Spence himself is now providing that know-how. When he sent over his thoughts for latest the five-year plan that began this year he felt his ideas being sucked out of him.

“They ingested. They didn’t just kind of get a couple of people read it, they sent to everyone involved in the five-year plan. It doesn’t mean they believe it. This is an economy that ingests ideas,” he tells the Herald...

It is the ability to take what works from the West that has seen China’s industrial revolution spark growth rates far faster than those during the first and second centuries of the West’s revolution. Starting very late has allowed it to use ideas, processes and machines that have already been tested to supercharge what used to happen more sedately.

When will it stop? Greenhouse gases might put a stop to it. More on that later. But otherwise it is hard to see a roadblock.

“This is a country with a per capita income of $5000. That’s a huge improvement over $300 but it is a long way from $25,000,” he says.

“What happens when you get to $20,000 - whether you turn out to be Italy or the United States or Germany - depends on a whole new set of factors. But the immediate challenge over the next two decades is to get over the middle income transition, to get to $10,000.”

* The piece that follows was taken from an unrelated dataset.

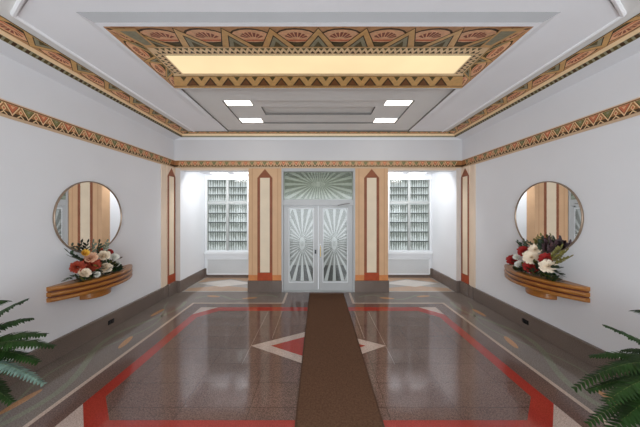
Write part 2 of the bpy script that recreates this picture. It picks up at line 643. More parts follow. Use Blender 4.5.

“There are risks, the thing could blow up politically. It’s not a done deal. But if income is $5000 now, in 15 years it could easily double twice, even if things slow down a bit in the later stages. By then China will be a middle income country. In terms of sheer economic size all China has to do is double once more, then it will be comparable in economic size to the US or to Europe, depending what happens to Europe.”

But doesn’t China’s sustained growth depend on the rest of the US and Europe saying out recession.

Not any more says Michael Spence.

“Right now the emerging economies that are trading with each other are self-sustaining. They can grow even if the major industrial powers just plug along.

“If you go back ten years that wouldn’t have been possible. Weak growth in Europe or the United States of 1 or 2 per cent would have dented growth in China and associated emerging nations. But not now. China will become increasingly decoupled as time moves on. Its own emerging middle class will drive its own growth.”

But surely its billions of citizens will never get to the stage where they pump into the air pollutants at the rate of around 20 tonnes per person per year as do Australians and Canadians and residents of the United States.

No, they never will, says Michael Spence.

They will use much more energy per person. At the moment it is less than 5 tonnes. “But the realise they will have to deviate from our growth pattern before they get to 10 tonnes per person, where the Europeans are now. They will never get to Canadian or Australian emissions.”

“This is a new realisation, maybe just two years old. They are set to become so big economically, to have such a big stake in the planet, that they realise they will have to save the planet.”

“In the US people find China’s growth confronting. I know Australians don’t. It looks as it could work out well.”

Michael Spence will speak at the Grattan Institute in Melbourne on August 15 and at the National Press Club in Canberra on August 17.

Published in today's SMH and Age


China is preparing to take the lead from developed nations in saving the planet from climate catastrophe according to an advisor to the nation who worked on its most recent five year plan.

Nobel Prize winner Michael Spence who is about to visit Australia has told The Herald there has been a sharp change of attitude in the world’s fastest-growing big economy.

While it was set to continue to grow very strongly for two decades, underpinning Australia’s prosperity it would aim to approach developed nation standards of living without developed nation emissions per household.

“China and is starting to internalise these things,” he said.

“They are coming to realise that they will soon be big enough economically to put pressure on the entire globe’s environment. In a sense they will become much of the globe.”

“They are moving away from the free-rider problem you have in smaller places such as Australia where you say - why should we do anything, the US is not doing anything we are just shooting ourselves in the foot.”

“This is a real change. It is very recent. It forms part of their new five-year plan. It would date back a couple of years at most.”

Asked whether a small nation with big per capita emissions such as Australia should bother cutting those emissions Professor Spence said it was more important to take part in global discussions.”

“Australia can be influential, but it is not smart to get too far ahead. The Europeans are pertty aggressive, but they are suffering push back from their business community, and that will get worse with Europe’s growth problems.”

China’s new approach was part of a journey rather than a fixed outcome and it might still decide not to assist the rest of the planet and go for western-style emissions.

“At some time in the future China may face a choice between draconian measures to restrain emissions for the good of the planet and further growth. It may chose to go for growth regardless. If it does that I don’t know how my grandchildren are going to do.”

China’s emissions per capita remain a fraction of the West’s at less than 5 tonnes per person per year compared to 10 tonnes in Europe and near 20 in Australia, the United States and Canada.

China was reaching the stage where its growth would be self-sustaining. It would no longer depend on consumers in any other nation, relying solely on demand from its own middle class.